In 1911, Oil was discovered accidentally at Seven Lakes in McKinley County, NM. This being the initial show of liquid hydrocarbons in the San Juan Basin did little to herald what the next century would bring. While Oil was found in the Mancos Shale as early as 1951, the San Juan Basin was known more for being the location of the most productive coal bed methane field ever developed. The San Juan basin has been declared “over” many times in the last century, and every time, technology has proved these forecasters wrong.

The Mancos Shale is the one of the largest single shale deposits in the Western United States. The Mancos shale is known by other names such as the Niobrara, Baxter, and Hilliard. It was laid down 100 million years ago when the Cretaceous seaway inundated the area now roughly known as the Rocky Mountains when they were below sea level.

As recently as 10 years ago, the production of the vast petroleum reserves from shale was the purview of PhD’s and lab researchers using cutting edge geochemical, thermal, and sonic research. Extraction of these entombed hydrocarbons had the potential to stave off the potential crisis that was on the horizon from the dwindling supplies of this lifeblood of the industrialized world. The resource potential of shale has always been known, however a cost effective method to produce them eluded the experts in the field for decades.
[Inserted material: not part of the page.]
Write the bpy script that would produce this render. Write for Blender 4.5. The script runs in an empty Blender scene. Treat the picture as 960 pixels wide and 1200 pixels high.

Mitchell Energy tenaciously perused economic production from the Barnett shale of North Texas to literally change the global dynamics of petroleum production. Shale formations have produced hydrocarbons as far back as 1825 from shadow low pressure reservoirs in New York. Hydraulic Fracturing Technology, in use since the 1950’s, has advanced to the point where we can now create what nature has not provided. The development of shale resources is no less revolutionary than the tri-cone bit or the advent of directional drilling as the world’s demand for these resources continues to increase.